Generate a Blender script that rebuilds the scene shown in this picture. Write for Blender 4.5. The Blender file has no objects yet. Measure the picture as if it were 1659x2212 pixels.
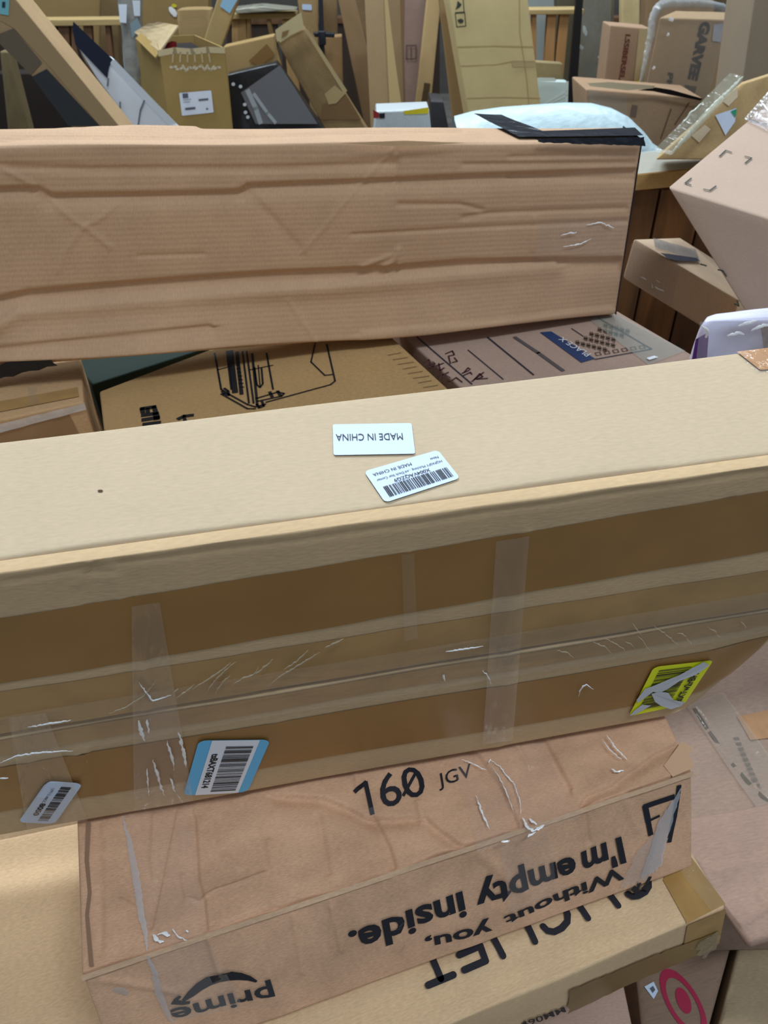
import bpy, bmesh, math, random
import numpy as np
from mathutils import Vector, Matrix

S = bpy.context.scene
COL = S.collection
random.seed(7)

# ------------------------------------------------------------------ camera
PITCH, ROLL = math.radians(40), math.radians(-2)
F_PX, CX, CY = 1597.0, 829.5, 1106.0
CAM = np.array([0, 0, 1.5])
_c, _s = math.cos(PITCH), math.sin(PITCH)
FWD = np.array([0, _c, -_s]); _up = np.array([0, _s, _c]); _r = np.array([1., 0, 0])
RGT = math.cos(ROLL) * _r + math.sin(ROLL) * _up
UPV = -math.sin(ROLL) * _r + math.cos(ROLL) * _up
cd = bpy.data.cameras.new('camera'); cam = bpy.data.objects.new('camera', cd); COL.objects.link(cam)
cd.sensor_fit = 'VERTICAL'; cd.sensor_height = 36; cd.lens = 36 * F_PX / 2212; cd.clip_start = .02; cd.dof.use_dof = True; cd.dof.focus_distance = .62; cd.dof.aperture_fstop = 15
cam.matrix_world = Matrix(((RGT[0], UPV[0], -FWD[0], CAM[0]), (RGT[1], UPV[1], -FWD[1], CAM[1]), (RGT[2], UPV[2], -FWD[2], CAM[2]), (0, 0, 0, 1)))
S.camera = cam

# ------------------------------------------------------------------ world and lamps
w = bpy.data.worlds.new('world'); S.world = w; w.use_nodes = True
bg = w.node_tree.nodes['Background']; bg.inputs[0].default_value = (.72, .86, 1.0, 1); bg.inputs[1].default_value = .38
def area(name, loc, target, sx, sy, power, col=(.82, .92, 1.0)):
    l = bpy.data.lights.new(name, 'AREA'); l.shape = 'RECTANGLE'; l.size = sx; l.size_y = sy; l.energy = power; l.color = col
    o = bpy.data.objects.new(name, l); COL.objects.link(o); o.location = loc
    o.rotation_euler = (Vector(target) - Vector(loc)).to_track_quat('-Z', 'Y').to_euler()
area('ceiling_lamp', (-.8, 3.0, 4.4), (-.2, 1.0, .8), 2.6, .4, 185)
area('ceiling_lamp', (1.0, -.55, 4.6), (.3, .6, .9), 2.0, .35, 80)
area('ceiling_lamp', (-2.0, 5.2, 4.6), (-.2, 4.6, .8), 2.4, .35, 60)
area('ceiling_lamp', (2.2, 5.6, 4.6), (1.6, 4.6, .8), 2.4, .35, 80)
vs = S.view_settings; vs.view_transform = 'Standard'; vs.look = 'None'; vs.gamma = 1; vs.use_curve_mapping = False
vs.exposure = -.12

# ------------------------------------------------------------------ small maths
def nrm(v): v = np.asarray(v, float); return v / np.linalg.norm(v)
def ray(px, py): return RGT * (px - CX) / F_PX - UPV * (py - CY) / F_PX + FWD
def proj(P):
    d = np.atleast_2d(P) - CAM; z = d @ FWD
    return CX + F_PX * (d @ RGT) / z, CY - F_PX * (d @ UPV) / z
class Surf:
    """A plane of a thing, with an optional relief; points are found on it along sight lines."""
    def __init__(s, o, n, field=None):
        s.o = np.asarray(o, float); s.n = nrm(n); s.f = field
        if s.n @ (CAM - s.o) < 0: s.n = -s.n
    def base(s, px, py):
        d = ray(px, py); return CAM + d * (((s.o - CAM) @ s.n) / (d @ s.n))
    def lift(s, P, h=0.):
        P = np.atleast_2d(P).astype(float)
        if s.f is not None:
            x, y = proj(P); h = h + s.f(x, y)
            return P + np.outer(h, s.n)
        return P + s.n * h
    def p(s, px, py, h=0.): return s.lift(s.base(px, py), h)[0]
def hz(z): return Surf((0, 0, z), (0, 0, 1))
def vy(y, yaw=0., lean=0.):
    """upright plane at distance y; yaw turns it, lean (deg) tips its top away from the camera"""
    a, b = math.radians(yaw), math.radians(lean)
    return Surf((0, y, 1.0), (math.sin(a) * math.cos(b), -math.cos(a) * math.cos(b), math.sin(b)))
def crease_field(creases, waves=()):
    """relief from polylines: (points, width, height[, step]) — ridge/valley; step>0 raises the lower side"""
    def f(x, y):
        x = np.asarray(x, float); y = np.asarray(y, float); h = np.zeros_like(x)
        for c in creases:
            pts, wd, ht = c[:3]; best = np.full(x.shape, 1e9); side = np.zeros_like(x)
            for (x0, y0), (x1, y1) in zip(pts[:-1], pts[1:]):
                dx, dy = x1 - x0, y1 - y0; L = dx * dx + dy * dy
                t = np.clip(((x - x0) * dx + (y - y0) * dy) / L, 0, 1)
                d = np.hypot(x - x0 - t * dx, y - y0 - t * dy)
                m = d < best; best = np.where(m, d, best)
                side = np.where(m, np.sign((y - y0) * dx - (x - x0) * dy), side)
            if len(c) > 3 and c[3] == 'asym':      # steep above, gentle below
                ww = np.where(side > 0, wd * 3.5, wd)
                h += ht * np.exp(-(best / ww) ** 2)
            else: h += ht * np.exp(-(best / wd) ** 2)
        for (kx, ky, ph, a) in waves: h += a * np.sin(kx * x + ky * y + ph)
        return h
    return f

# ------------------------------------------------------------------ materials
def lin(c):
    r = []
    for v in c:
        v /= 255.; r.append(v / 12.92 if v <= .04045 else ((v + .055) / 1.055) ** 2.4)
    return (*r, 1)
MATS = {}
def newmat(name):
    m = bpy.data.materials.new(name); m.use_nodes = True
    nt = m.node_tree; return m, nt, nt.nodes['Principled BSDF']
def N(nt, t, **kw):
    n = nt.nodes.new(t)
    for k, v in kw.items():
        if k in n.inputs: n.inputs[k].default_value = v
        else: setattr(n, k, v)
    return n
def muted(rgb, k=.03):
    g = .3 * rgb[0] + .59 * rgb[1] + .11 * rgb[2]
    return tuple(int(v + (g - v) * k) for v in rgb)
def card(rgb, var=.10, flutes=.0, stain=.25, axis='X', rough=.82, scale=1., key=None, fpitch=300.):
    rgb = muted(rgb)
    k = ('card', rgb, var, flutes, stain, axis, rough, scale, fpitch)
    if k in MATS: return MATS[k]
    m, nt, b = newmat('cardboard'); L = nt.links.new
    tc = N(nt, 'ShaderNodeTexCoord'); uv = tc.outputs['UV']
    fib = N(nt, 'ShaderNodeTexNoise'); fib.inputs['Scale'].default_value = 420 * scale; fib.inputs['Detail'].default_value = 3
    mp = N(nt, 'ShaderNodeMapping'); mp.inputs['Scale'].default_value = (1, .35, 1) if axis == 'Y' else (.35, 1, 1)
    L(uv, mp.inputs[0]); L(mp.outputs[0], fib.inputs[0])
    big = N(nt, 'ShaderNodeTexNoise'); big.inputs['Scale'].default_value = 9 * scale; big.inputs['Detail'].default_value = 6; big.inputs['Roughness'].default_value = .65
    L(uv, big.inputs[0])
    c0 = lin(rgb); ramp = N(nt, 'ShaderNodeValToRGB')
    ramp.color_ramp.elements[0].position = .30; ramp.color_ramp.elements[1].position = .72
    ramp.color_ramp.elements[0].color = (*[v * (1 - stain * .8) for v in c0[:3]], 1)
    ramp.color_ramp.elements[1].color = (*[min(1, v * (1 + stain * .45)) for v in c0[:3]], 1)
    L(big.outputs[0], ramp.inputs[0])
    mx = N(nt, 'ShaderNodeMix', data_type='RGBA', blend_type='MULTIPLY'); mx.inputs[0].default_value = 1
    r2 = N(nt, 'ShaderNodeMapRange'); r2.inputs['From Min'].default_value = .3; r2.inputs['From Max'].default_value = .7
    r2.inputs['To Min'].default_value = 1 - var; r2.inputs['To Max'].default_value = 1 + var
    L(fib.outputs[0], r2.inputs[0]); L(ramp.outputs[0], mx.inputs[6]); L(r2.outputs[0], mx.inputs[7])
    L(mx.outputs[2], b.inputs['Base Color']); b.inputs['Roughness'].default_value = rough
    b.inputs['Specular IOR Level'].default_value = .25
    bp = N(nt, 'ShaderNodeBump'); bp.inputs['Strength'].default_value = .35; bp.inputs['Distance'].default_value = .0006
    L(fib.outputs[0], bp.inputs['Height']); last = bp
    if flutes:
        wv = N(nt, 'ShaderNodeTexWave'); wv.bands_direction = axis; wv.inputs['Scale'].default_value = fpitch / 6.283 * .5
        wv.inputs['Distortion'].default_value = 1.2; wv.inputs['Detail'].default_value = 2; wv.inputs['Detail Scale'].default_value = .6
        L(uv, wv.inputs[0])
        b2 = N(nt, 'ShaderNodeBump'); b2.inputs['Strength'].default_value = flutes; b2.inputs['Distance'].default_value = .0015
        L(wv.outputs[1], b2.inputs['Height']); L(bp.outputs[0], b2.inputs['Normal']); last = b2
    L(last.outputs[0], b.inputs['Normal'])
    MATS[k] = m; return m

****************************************

Find every line containing the word "scene", then give the total and nothing more.

■ Worked answer ■
2